„Time to meet the devil.“
Wer mich kennt, weiss, dass es gewöhnlich nicht lange dauert, bis ich einen Kinofilm gesehen habe. Sofern er mich denn interessiert. Das war der Fall bei Nicolas Winding Refns Only God Forgives – und doch hatte ich ihn bis heute verpasst, also fast während drei Monaten. Der Film kam nämlich kurz vor meiner Deutschlandreise in die Kinos und als ich zurückkam, hatte ihn bereits jeder aus meinem Umfeld gesehen. Als ich vor einigen Wochen herausfand, dass er in einigen Kinos immer noch gespielt wurde, wusste ich, dass ich ihn um jeden Preis noch im Kino sehen musste.
Zusammen mit seinem Bruder beitreibt Julian einen Boxclub in Bangkok, durch den er auch Drogengeschäfte betreibt. Als sein Bruder für einen Mord von einem thailändischen Polizisten zu Rechenschaft gezogen und brutal getötet wird, drängt Julians manipulative Mutter ihren Sohn dazu, sich am Mörder seines Bruders zu rächen. Julian ist hin- und hergerissen zwischen der Treue seiner Mutter gegenüber und dem, was er für richtig erachtet und begibt sich dadurch auf sehr dünnes Eis…
Mit Only God Forgives findet Winding Refn wieder ein bisschen zum Kunstfilm zurück und stösst dadurch alle die, die mit Drive gerade noch etwas anfangen konnten, ein bisschen vor den Kopf. Ich für meinen Teil stehe dem sehr positiv gegenüber – diese Vermischung von Traumwelten, Ängsten und Wünschen, die uns der dänische Regisseur hier präsentiert, mag leicht irritieren, birgt aber auch sehr viele spannende Ansätze.
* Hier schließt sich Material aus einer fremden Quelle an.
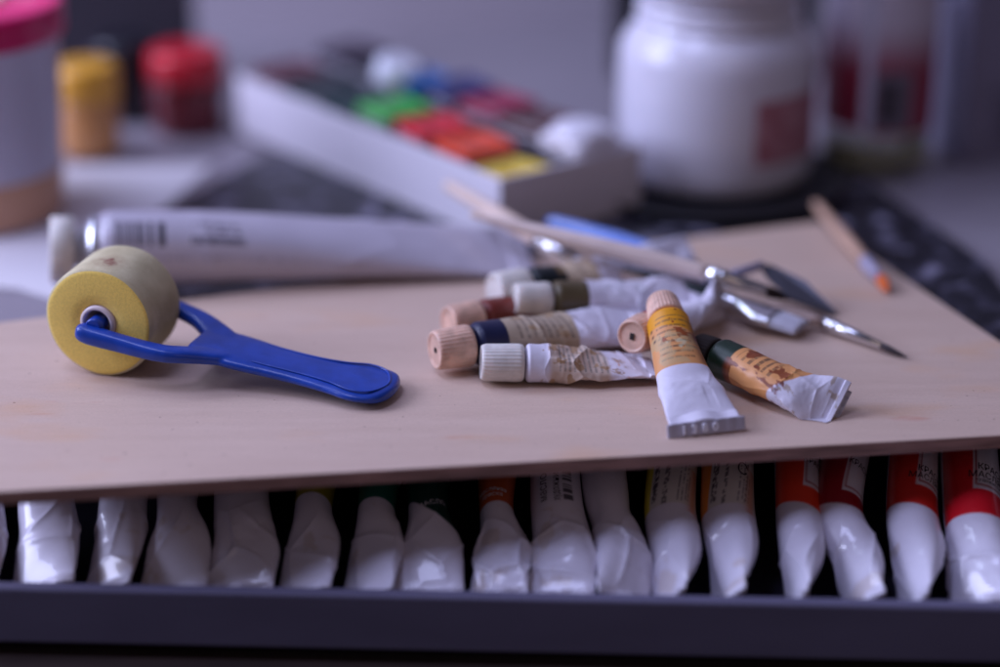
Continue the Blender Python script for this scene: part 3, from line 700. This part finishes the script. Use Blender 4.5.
m_pot = mat('clear_pot_plastic', lin((190, 186, 196)), .25)
def sq(c, ux_, h, z, rr, k=8):
    """rounded square ring"""
    uy_ = np.array((-ux_[1], ux_[0])); out = []
    for q in range(4):
        a0 = q*PI/2; cx, cy = (h-rr)*(1 if q in (0, 3) else -1), (h-rr)*(1 if q in (0, 1) else -1)
        for i in range(k):
            a_ = a0+i/(k-1)*PI/2; x_, y_ = cx+rr*math.cos(a_), cy+rr*math.sin(a_)
            p = c+ux_*x_+uy_*y_; out.append((p[0], p[1], z))
    return out
m_jar0 = mat('white_pot_lid', lin((226, 222, 232)), .25, coat=.4)
def nm_dome(l): return l.startswith('white')
def pot(c, h, ztop, col, label, lid=None, tall=0, rough=.2):
    r = root('paint_pot', (c[0], c[1], ZF+.0016), label, 'paint pot', 'gouache pots in the white box')
    global bu
    bu_ = bu; an = rnd.uniform(-.16, .16); bu = np.array((bu[0]*math.cos(an)-bu[1]*math.sin(an), bu[0]*math.sin(an)+bu[1]*math.cos(an)))
    z0 = ZF+.0016; rings = [(h*.88, z0, .002), (h*.96, ztop-.006, .0022), (h, ztop-.0058, .0022), (h, ztop-.0050, .0022)]
    V = []; [V.extend(sq(c, bu, a_, z, q)) for a_, z, q in rings]; n = 32
    Fc = gridfaces(4, n)+[tuple(range(n))[::-1], tuple(3*n+j for j in range(n))]
    mesh('cup', V, Fc, m_pot, r)
    rings = [(h*.97, ztop-.0049, .0022), (h*1.0, ztop-.0044, .0022), (h*1.0, ztop-.0008, .0022), (h*.97, ztop-.0002, .002), (h*.9, ztop, .0018), (h*.8, ztop-.0001, .0016), (h*.72, ztop-.0011, .0014), (h*.3, ztop-.0013, .001)]
    V = []; [V.extend(sq(c, bu, a_, z, q)) for a_, z, q in rings]
    Fc = gridfaces(len(rings), n)+[tuple(range(n))[::-1], tuple((len(rings)-1)*n+j for j in range(n))]
    mesh('lid', V, Fc, mat('lid_'+label.split()[0], col, rough, var2=tuple(min(1, x*1.15+.008) for x in col), vscale=150, coat=.5, bump=.5, bscale=220, bdist=.001), r)  # paler patches put specular smears into the lid colour
    bu = bu_
    if nm_dome(label): lathe('round_top', (c[0], c[1], ztop-.001), (0, 0, 1), [(0, h*1.02), (.002, h*1.04), (.0045, h*.92), (.006, h*.7), (.0068, h*.4), (.007, h*.1)], m_jar0, r)
names = []
NP = 7; cw = (LB-2*tk)/NP; hp_ = min(cw, (WB-2*tk)/2)*.465
front = [('pale yellow', (226, 196, 70)), ('orange red', (224, 72, 36)), ('bright red', (212, 30, 44)), ('bright green', (58, 168, 66)), ('dark teal', (22, 56, 56)), ('blackish green', (22, 40, 44)), ('dark maroon', (84, 26, 38))]
back = [('white', (224, 220, 228)), ('dark brown', (84, 52, 52)), ('crimson', (146, 16, 62)), ('dark blue', (34, 40, 98)), ('sky blue', (60, 128, 196)), ('black', (22, 24, 34)), ('black', (20, 20, 28))]
back[6] = ('dark purple', (40, 26, 46))
for k in range(NP):
    u = tk+cw*(k+.5)
    for row, (nm, cc) in ((0, front[k]), (1, back[k])):
        v = WB*(.27 if row == 0 else .73)
        zt = HB+(.0010 if row == 0 else .0050)+(k*5 % 4)*.0012-(.004 if k == 0 and row == 0 else 0)
        pot(c0+bu*u+bv*v, hp_, zt, lin(cc), nm+' lidded pot in the '+('near' if row == 0 else 'far')+' row of the white box')
# pale blue and white bottle cap lying on the pots
pc = c0+bu*(tk+cw*4.4)+bv*(WB*.50)
r = root('bottle_cap', (pc[0], pc[1], HB+.006), 'white and blue round cap resting on top of the pots', 'cap')
lathe('cap_shell', (pc[0], pc[1], HB+.0062), (.25, -.1, 1), [(0, .0100), (.0005, .0106), (.009, .0104), (.0105, .0094), (.0108, .008)], mat('white_gloss', lin((226, 228, 238)), .15, coat=.6), r, ribs=30, ribamp=.0003, ribrange=(.001, .008))
lathe('blue_ring', (pc[0]+.011, pc[1]-.002, HB+.0060), (.25, -.1, 1), [(0, .0098), (.0004, .0103), (.0045, .0103), (.005, .0096)], mat('blue_gloss', lin((44, 120, 196)), .2, coat=.5), r)

# ================================================================== JARS AND BOTTLES
def jar(name, label, cat, base, z, prof, m):
    r = root(name, (base[0], base[1], z), label, cat)
    return r
# black plate
pl = at(712, 184, ZF)
tag(lathe('black_plate', (pl.x, pl.y, ZF+.0002), (0, 0, 1), [(0, .040), (.0006, .052), (.0035, .0595), (.0042, .0600), (.0046, .0592), (.0022, .051), (.0018, .035)], mat('black_plastic', (.012, .012, .015), .3), None, seg=96), 'round black plate under the big white jar', 'plate')
# big white jar
jb = at(713, 172, ZF+.0024); zj = ZF+.0024
r = root('plastic_jar', (jb.x, jb.y, zj), 'big glossy white plastic jar with a red label, standing on the black plate', 'jar')
m_jar = mat('white_jar_plastic', lin((220, 216, 226)), .22, sss=.1, coat=.3, bump=.02, bscale=60)
RJ = .0425
pj = [(0, .036), (.0006, .039), (.003, .0415), (.008, RJ), (.052, RJ), (.058, .0418), (.063, .0395), (.0665, .0365), (.068, .0345), (.070, .0335), (.0705, .0352), (.0715, .0358), (.0725, .0352), (.0732, .0338), (.0755, .0338), (.076, .035), (.077, .0354), (.078, .035), (.0785, .0336), (.082, .0336)]
lathe('jar_body', jb, (0, 0, 1), pj, m_jar, r, seg=128)
lathe('lid', (jb.x, jb.y, zj+.0815), (0, 0, 1), [(0, .0352), (.0005, .0362), (.018, .0362), (.0195, .0352), (.0198, .034)], m_jar, r, ribs=90, ribamp=.0004, ribrange=(.001, .0175))
def wrap(name, c, R, a0, a1, z0, z1, m, parent, n=40, cols=None):
    V = []
    for i in range(n+1):
        a_ = a0+(a1-a0)*i/n
        for zz, rr in ((z0, R), (z1, R), (z1, R-.0003), (z0, R-.0003)): V.append((c[0]+rr*math.cos(a_), c[1]+rr*math.sin(a_), zz))
    Fc = []
    for i in range(n):
        for q in range(4): Fc.append((i*4+q, (i+1)*4+q, (i+1)*4+(q+1) % 4, i*4+(q+1) % 4))
    Fc += [(3, 2, 1, 0), (n*4, n*4+1, n*4+2, n*4+3)]
    return mesh(name, V, Fc, m, parent, smooth=False)
m_redl = mat('red_label', lin((192, 140, 150)), .5, var2=lin((168, 100, 112)), vscale=120)
lb = wrap('label', jb, RJ+.0004, math.radians(-72), math.radians(2), zj+.015, zj+.043, m_redl, r)
# white plastic tub with pink lid
tb = at(-24, 212, ZT+.001); zt = ZT+.0011
m_tub = mat('milky_plastic', lin((196, 190, 206)), .35, sss=.3, var=.05, vscale=30)
r = root('plastic_tub', (tb.x, tb.y, zt), 'milky plastic tub with a pink lid and tan paint at its bottom', 'tub')
lathe('tub_body', (tb.x, tb.y, zt), (0, 0, 1), [(0, .034), (.0006, .0355), (.003, .0365), (.0205, .0376), (.078, .0402), (.0785, .0408)], m_tub, r, seg=96)
lathe('tan_contents', (tb.x, tb.y, zt+.0008), (0, 0, 1), [(0, .0354), (.002, .0369), (.0200, .0380), (.0210, .0374)], mat('tan_paint', lin((204, 156, 126)), .5), r, seg=96)
lathe('lid', (tb.x, tb.y, zt+.0780), (0, 0, 1), [(0, .0412), (-.0006, .0420), (.001, .0428), (.0115, .0432), (.013, .0424), (.0132, .040), (.006, .0395), (.005, .01)], mat('pink_lid', lin((200, 24, 96)), .3, sss=.15), r, seg=96)
st_ = at(10, 12, zt+.0915)
s1 = root('wooden_stick', tuple(st_), 'pale wooden stick resting on the pink lid', 'stick')
lathe('stick_body', st_-Vector((.006, -.004, -.0022)), (.45, .3, .55), [(0, .0014), (.0005, .0019), (.05, .0021), (.0505, .0015)], m_pale, s1, seg=16)
# yellow lidded jar, red lidded jar, dark jar
def smalljar(label, px, py, R, hbody, hlid, cb, cl, rough=.3, gloss=.3, z=ZT+.0011, labelcol=None, taper=.95):
    b_ = at(px, py, z); r = root('paint_jar', (b_.x, b_.y, z), label, 'jar')
    lathe('jar_body', b_, (0, 0, 1), [(0, R*.86*taper), (.001, R*.94*taper), (.003, R*.97*taper), (hbody-.003, R*.97), (hbody-.001, R*.92), (hbody, R*.85)], mat('jar_'+label.split()[0], cb, rough, coat=gloss, var=.12, vscale=60), r, seg=64)
    lathe('lid', b_+Vector((0, 0, hbody-.0006)), (0, 0, 1), [(0, R*.98), (.0005, R*1.03), (hlid-.003, R*1.0), (hlid-.001, R*.96), (hlid, R*.86), (hlid-.0004, R*.5)], mat('lid_'+label.split()[0], cl, rough, coat=gloss, var=.15, vscale=70), r, ribs=48, ribamp=.0002, ribrange=(.001, hlid-.004))
    return r, b_
smalljar('ochre jar with a mustard yellow lid, beside the pink lidded tub', 91, 152, .0146, .026, .0165, lin((206, 146, 88)), lin((232, 168, 50)))
smalljar('dark red jar with a bright red lid, left of the white box', 190, 130, .0178, .026, .0145, lin((104, 26, 36)), lin((206, 24, 44)), z=ZT)
r, b_ = smalljar('black jar with a white label between the yellow and the red lidded jars', 128, 118, .0150, .027, .013, lin((30, 28, 38)), lin((26, 26, 36)), z=ZT)
wrap('label', b_, .0148, math.radians(-38), math.radians(-12), ZT+.006, ZT+.020, mat('white_label', lin((200, 196, 206)), .5), r)
# dark cartons behind
c = at(122, 88, ZT)
tag(obox('dark_carton', (c.x, c.y), (1, .05), .037, .015, ZT+.0002, ZT+.085, mat('dark_card', lin((62, 57, 68)), .7, var=.1, vscale=30), bev=.001), 'dark box standing behind the small jars on the left', 'box')
c = at(712, 72, ZT)
tag(obox('black_box', (c.x, c.y), (1, 0), .0520, .008, ZT+.0002, ZT+.11, mat('black_card', (.012, .012, .016), .5), bev=.001), 'black upright box behind the big white jar', 'box')
# clear bottle with red label
bb = at(874, 158, ZF+.0003); zb_ = ZF+.0003
r = root('clear_bottle', (bb.x, bb.y, zb_), 'clear plastic bottle with a dark red and white label and a little yellow liquid', 'bottle')
m_clear = mat('clear_plastic', lin((232, 232, 240)), .12, trans=.85, ior=1.35)
lathe('bottle_body', bb, (0, 0, 1), [(0, .020), (.0008, .0222), (.003, .0236), (.092, .0240), (.102, .0225), (.110, .014), (.112, .011), (.125, .011)], m_clear, r, seg=96)
lathe('liquid', bb+Vector((0, 0, .0012)), (0, 0, 1), [(0, .0205), (.002, .0224), (.011, .0230)], mat('yellow_liquid', lin((196, 190, 120)), .2, trans=.5), r, seg=64)
m_bl = bpy.data.materials.new('printed_bottle_label'); m_bl.use_nodes = True
nt = m_bl.node_tree; N = nt.nodes; L = nt.links; b = N['Principled BSDF']; tc = N.new('ShaderNodeTexCoord')
sx = N.new('ShaderNodeSeparateXYZ'); L.new(tc.outputs['Object'], sx.inputs[0])
rz = N.new('ShaderNodeValToRGB'); e = rz.color_ramp.elements; e[0].position = .046; e[0].color = (*lin((150, 44, 68)), 1); e[1].position = .066; e[1].color = (*lin((206, 196, 210)), 1)
L.new(sx.outputs['Z'], rz.inputs['Fac']); L.new(rz.outputs[0], b.inputs['Base Color']); b.inputs['Roughness'].default_value = .4
wrap('label', bb, .02445, math.radians(-190), math.radians(-116), zb_+.020, zb_+.088, m_bl, r)
lw = wrap('label', bb, .02445, math.radians(-106), math.radians(10), zb_+.018, zb_+.088, m_bl, r)
bc_ = wrap('barcode_panel', bb, .0248, math.radians(-104), math.radians(-64), zb_+.020, zb_+.046, mat('panel_grey', lin((120, 110, 124)), .5), lw)
for k in range(11):
    if _h(np.float64(k), 0, 9) > .35:
        wrap('barcode_bar', bb, .02505, math.radians(-100+k*3), math.radians(-100+k*3+1.6), zb_+.024, zb_+.042, M['ink'], bc_, n=2)
lathe('cap', bb+Vector((0, 0, .1255)), (0, 0, 1), [(0, .0122), (.014, .0122), (.015, .011)], M['cap_white'], r, ribs=30, ribamp=.0003, ribrange=(.001, .013))
# grey carton at right
m_gc = mat('grey_card', lin((132, 126, 146)), .55, var=.08, vscale=40)
c = at(1016, 150, ZT)
gc = root('grey_carton', (c.x, c.y, ZT), 'tall dark grey carton at the right edge with faint printed lines', 'box')
ang = math.radians(14); uxc = (math.cos(ang), math.sin(ang))
obox('carton_body', (c.x, c.y), uxc, .0355, .018, ZT+.0002, ZT+.11, m_gc, gc, bev=.0008)
u_ = np.array(uxc); n_ = np.array((u_[1], -u_[0]))
for k in range(7):
    pc = np.array((c.x, c.y))+u_*(-.006+.002*(k % 2))+n_*.0182
    obox('printed_line', pc, uxc, .018-.003*(k % 3), .0002, ZT+.012+k*.0035, ZT+.0134+k*.0035, mat('faint_ink', lin((74, 70, 88)), .6) if k == 0 else bpy.data.materials['faint_ink'], gc)

# ================================================================== LIGHT
def area(name, loc, target, sx_, sy_, power, col):
    l = bpy.data.lights.new(name, 'AREA'); l.shape = 'RECTANGLE'; l.size = sx_; l.size_y = sy_; l.energy = power; l.color = col
    o = bpy.data.objects.new(name, l); COL.objects.link(o); o.location = loc
    o.rotation_euler = (Vector(target)-Vector(loc)).to_track_quat('-Z', 'Y').to_euler(); return o
area('window_light', (-1.15, .02, .60), (0, 0, 0), .75, .6, 19.0, (.62, .66, 1.0))
area('overhead_fill', (-.42, -.20, 1.35), (0, -.12, 0), .5, .4, 6.2, (.54, .58, 1.0))  # added fill above the drawer tubes, leaving their tops shaded by the board
area('highlight_fill', (-.62, .40, .85), (0, -.1, 0), .34, .5, 4.0, (.60, .70, 1.0))  # unseen lamp added in front of the wall for highlights on tubes and jar
area('room_light', (.55, -1.3, .8), (0, 0, 0), 1.0, .9, 1.2, (1.0, .74, .66))
W_ = bpy.data.worlds.new('World'); SC.world = W_; W_.use_nodes = True
bg = W_.node_tree.nodes['Background']; bg.inputs[0].default_value = (.46, .42, .62, 1); bg.inputs[1].default_value = .12
SC.view_settings.view_transform = 'Standard'; SC.view_settings.look = 'None'; SC.view_settings.exposure = 0; SC.view_settings.gamma = 1
SC.cycles.use_denoising = True
SC.cycles.max_bounces = 8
Und dennoch: So ganz überzeugen kann mich dieser Film vom erzählerischen Standpunkt her nicht. Die Story kommt nur schleppend vorwärts und auf dem Weg erfahren wir einfach viel zu wenig. Auch Ryan Gosling kann mich nur bedingt überzeugen, irgendwie wirkt der Gute echt gelangweilt.
Optisch ist der Film dafür wie schon Drive ohne Fehl und Tadel. Larry Smith, der zum dritten Mal mit Winding Refn zusammenarbeitet, bedient sich einer sehr kontrastreichen und neonfarbenen Palette und sorgt so dafür, dass fast jeder Shot ein kleines Meisterwerk ist. In diesem fast schon surrealen Licht und mit Cliff Martinez‘ pumpendem Score als Untermalung bekommen auch die Gewaltszenen mehr Gewicht – als wären sie nicht schon so eindrücklich genug. Denn wie eigentlich jeder Film des dänischen Regisseurs ist auch Only God Forgives nichts für sanfte Gemüter. Dafür sorgt der charismatische Antagonist, ein selbsternannter Racheengel, wunderbar, aber auch unberechenbar gespielt von Vithaya Pansringaram.
Wenn man Drive mochte, heisst das nicht, dass man automatisch auch Only God Forgives toll findet. Nicolas Winding Refns zweite Zusammenarbeit mit Ryan Gosling (ausbaubar zu einer Rachetrilogie?) ist deutlich experimentieller, reduzierter und vorallem kompromissloser geraten als sein letztes Werk. Doch wer mit den richtigen Erwartungen an den Film herangeht, bekommt einen interessanten und schön gefilmten Rachethriller. Ein Meisterwerk ist der Film deswegen aber noch nicht.